Print all the data, keeping every line exactly as it is.

--------

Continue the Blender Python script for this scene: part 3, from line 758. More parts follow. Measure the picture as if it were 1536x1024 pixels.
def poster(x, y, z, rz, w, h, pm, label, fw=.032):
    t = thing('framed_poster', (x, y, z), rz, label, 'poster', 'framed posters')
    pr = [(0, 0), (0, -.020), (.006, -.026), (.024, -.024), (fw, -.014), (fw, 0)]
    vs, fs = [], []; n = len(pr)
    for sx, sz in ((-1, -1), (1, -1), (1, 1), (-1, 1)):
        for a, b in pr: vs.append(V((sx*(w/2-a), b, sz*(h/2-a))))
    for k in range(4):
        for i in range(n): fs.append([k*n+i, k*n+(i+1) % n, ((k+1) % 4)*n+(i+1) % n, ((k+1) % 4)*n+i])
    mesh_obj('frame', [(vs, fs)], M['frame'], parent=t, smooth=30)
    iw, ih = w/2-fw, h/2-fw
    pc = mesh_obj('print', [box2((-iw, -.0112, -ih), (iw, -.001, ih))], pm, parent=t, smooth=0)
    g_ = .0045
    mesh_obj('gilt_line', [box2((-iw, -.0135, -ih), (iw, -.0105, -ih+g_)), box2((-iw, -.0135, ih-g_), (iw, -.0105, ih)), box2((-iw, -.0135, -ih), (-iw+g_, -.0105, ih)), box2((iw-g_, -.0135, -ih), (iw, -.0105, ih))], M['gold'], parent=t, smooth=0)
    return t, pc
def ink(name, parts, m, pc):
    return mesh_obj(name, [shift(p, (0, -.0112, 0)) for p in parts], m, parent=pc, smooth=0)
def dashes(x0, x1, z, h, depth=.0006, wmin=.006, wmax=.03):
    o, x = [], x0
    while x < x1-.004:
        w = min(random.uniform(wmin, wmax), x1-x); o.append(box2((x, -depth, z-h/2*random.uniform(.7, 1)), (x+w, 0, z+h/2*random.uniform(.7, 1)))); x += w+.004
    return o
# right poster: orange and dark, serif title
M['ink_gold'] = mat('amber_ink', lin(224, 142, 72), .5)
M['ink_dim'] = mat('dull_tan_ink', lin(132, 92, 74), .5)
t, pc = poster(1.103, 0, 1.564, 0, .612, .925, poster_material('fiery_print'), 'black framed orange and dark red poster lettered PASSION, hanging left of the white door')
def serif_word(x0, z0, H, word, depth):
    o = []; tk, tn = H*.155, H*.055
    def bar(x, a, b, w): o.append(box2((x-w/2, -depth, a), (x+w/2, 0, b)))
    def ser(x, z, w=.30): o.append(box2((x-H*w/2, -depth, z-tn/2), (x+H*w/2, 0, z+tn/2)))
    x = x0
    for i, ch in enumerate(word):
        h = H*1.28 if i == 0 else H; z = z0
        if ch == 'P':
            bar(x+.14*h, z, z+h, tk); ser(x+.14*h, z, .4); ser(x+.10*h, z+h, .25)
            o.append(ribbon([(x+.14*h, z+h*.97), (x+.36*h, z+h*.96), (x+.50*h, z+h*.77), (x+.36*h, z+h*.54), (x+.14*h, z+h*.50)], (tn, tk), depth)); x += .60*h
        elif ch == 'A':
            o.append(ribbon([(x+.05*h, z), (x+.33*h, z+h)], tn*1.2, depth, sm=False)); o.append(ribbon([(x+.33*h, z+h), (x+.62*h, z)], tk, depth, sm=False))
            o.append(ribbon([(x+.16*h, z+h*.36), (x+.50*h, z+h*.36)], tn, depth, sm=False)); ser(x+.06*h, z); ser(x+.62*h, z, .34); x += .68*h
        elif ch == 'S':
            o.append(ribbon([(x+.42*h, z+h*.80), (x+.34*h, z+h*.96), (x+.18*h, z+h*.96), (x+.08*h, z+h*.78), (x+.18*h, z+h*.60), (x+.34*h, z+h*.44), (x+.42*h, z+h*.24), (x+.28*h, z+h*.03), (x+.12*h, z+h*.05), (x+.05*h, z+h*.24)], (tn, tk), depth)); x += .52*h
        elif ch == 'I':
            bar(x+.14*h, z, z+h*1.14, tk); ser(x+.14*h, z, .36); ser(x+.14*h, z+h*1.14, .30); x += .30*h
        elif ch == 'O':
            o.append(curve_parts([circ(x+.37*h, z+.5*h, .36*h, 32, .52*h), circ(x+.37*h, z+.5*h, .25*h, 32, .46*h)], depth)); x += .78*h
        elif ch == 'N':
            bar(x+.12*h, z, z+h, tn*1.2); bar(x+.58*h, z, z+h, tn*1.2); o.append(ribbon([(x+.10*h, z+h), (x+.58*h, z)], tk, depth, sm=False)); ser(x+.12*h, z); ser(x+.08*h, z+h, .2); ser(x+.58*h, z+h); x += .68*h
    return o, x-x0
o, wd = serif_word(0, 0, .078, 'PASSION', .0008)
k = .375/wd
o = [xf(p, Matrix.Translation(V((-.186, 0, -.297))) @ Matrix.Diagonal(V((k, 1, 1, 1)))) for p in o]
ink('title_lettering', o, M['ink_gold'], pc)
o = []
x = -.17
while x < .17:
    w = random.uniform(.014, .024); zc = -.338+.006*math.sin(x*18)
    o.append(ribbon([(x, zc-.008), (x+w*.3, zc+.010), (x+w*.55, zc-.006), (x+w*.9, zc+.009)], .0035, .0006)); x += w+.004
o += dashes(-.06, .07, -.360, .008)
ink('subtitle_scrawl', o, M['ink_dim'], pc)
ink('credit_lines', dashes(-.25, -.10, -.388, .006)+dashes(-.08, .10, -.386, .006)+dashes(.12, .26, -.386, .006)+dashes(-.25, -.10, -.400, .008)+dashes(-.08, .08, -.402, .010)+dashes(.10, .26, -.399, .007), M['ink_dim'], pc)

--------

[ANSWER FOR THIS EXERCISE]
Continue the Blender Python script for this scene: part 3, from line 758. More parts follow. Measure the picture as if it were 1536x1024 pixels.
def poster(x, y, z, rz, w, h, pm, label, fw=.032):
    t = thing('framed_poster', (x, y, z), rz, label, 'poster', 'framed posters')
    pr = [(0, 0), (0, -.020), (.006, -.026), (.024, -.024), (fw, -.014), (fw, 0)]
    vs, fs = [], []; n = len(pr)
    for sx, sz in ((-1, -1), (1, -1), (1, 1), (-1, 1)):
        for a, b in pr: vs.append(V((sx*(w/2-a), b, sz*(h/2-a))))
    for k in range(4):
        for i in range(n): fs.append([k*n+i, k*n+(i+1) % n, ((k+1) % 4)*n+(i+1) % n, ((k+1) % 4)*n+i])
    mesh_obj('frame', [(vs, fs)], M['frame'], parent=t, smooth=30)
    iw, ih = w/2-fw, h/2-fw
    pc = mesh_obj('print', [box2((-iw, -.0112, -ih), (iw, -.001, ih))], pm, parent=t, smooth=0)
    g_ = .0045
    mesh_obj('gilt_line', [box2((-iw, -.0135, -ih), (iw, -.0105, -ih+g_)), box2((-iw, -.0135, ih-g_), (iw, -.0105, ih)), box2((-iw, -.0135, -ih), (-iw+g_, -.0105, ih)), box2((iw-g_, -.0135, -ih), (iw, -.0105, ih))], M['gold'], parent=t, smooth=0)
    return t, pc
def ink(name, parts, m, pc):
    return mesh_obj(name, [shift(p, (0, -.0112, 0)) for p in parts], m, parent=pc, smooth=0)
def dashes(x0, x1, z, h, depth=.0006, wmin=.006, wmax=.03):
    o, x = [], x0
    while x < x1-.004:
        w = min(random.uniform(wmin, wmax), x1-x); o.append(box2((x, -depth, z-h/2*random.uniform(.7, 1)), (x+w, 0, z+h/2*random.uniform(.7, 1)))); x += w+.004
    return o
# right poster: orange and dark, serif title
M['ink_gold'] = mat('amber_ink', lin(224, 142, 72), .5)
M['ink_dim'] = mat('dull_tan_ink', lin(132, 92, 74), .5)
t, pc = poster(1.103, 0, 1.564, 0, .612, .925, poster_material('fiery_print'), 'black framed orange and dark red poster lettered PASSION, hanging left of the white door')
def serif_word(x0, z0, H, word, depth):
    o = []; tk, tn = H*.155, H*.055
    def bar(x, a, b, w): o.append(box2((x-w/2, -depth, a), (x+w/2, 0, b)))
    def ser(x, z, w=.30): o.append(box2((x-H*w/2, -depth, z-tn/2), (x+H*w/2, 0, z+tn/2)))
    x = x0
    for i, ch in enumerate(word):
        h = H*1.28 if i == 0 else H; z = z0
        if ch == 'P':
            bar(x+.14*h, z, z+h, tk); ser(x+.14*h, z, .4); ser(x+.10*h, z+h, .25)
            o.append(ribbon([(x+.14*h, z+h*.97), (x+.36*h, z+h*.96), (x+.50*h, z+h*.77), (x+.36*h, z+h*.54), (x+.14*h, z+h*.50)], (tn, tk), depth)); x += .60*h
        elif ch == 'A':
            o.append(ribbon([(x+.05*h, z), (x+.33*h, z+h)], tn*1.2, depth, sm=False)); o.append(ribbon([(x+.33*h, z+h), (x+.62*h, z)], tk, depth, sm=False))
            o.append(ribbon([(x+.16*h, z+h*.36), (x+.50*h, z+h*.36)], tn, depth, sm=False)); ser(x+.06*h, z); ser(x+.62*h, z, .34); x += .68*h
        elif ch == 'S':
            o.append(ribbon([(x+.42*h, z+h*.80), (x+.34*h, z+h*.96), (x+.18*h, z+h*.96), (x+.08*h, z+h*.78), (x+.18*h, z+h*.60), (x+.34*h, z+h*.44), (x+.42*h, z+h*.24), (x+.28*h, z+h*.03), (x+.12*h, z+h*.05), (x+.05*h, z+h*.24)], (tn, tk), depth)); x += .52*h
        elif ch == 'I':
            bar(x+.14*h, z, z+h*1.14, tk); ser(x+.14*h, z, .36); ser(x+.14*h, z+h*1.14, .30); x += .30*h
        elif ch == 'O':
            o.append(curve_parts([circ(x+.37*h, z+.5*h, .36*h, 32, .52*h), circ(x+.37*h, z+.5*h, .25*h, 32, .46*h)], depth)); x += .78*h
        elif ch == 'N':
            bar(x+.12*h, z, z+h, tn*1.2); bar(x+.58*h, z, z+h, tn*1.2); o.append(ribbon([(x+.10*h, z+h), (x+.58*h, z)], tk, depth, sm=False)); ser(x+.12*h, z); ser(x+.08*h, z+h, .2); ser(x+.58*h, z+h); x += .68*h
    return o, x-x0
o, wd = serif_word(0, 0, .078, 'PASSION', .0008)
k = .375/wd
o = [xf(p, Matrix.Translation(V((-.186, 0, -.297))) @ Matrix.Diagonal(V((k, 1, 1, 1)))) for p in o]
ink('title_lettering', o, M['ink_gold'], pc)
o = []
x = -.17
while x < .17:
    w = random.uniform(.014, .024); zc = -.338+.006*math.sin(x*18)
    o.append(ribbon([(x, zc-.008), (x+w*.3, zc+.010), (x+w*.55, zc-.006), (x+w*.9, zc+.009)], .0035, .0006)); x += w+.004
o += dashes(-.06, .07, -.360, .008)
ink('subtitle_scrawl', o, M['ink_dim'], pc)
ink('credit_lines', dashes(-.25, -.10, -.388, .006)+dashes(-.08, .10, -.386, .006)+dashes(.12, .26, -.386, .006)+dashes(-.25, -.10, -.400, .008)+dashes(-.08, .08, -.402, .010)+dashes(.10, .26, -.399, .007), M['ink_dim'], pc)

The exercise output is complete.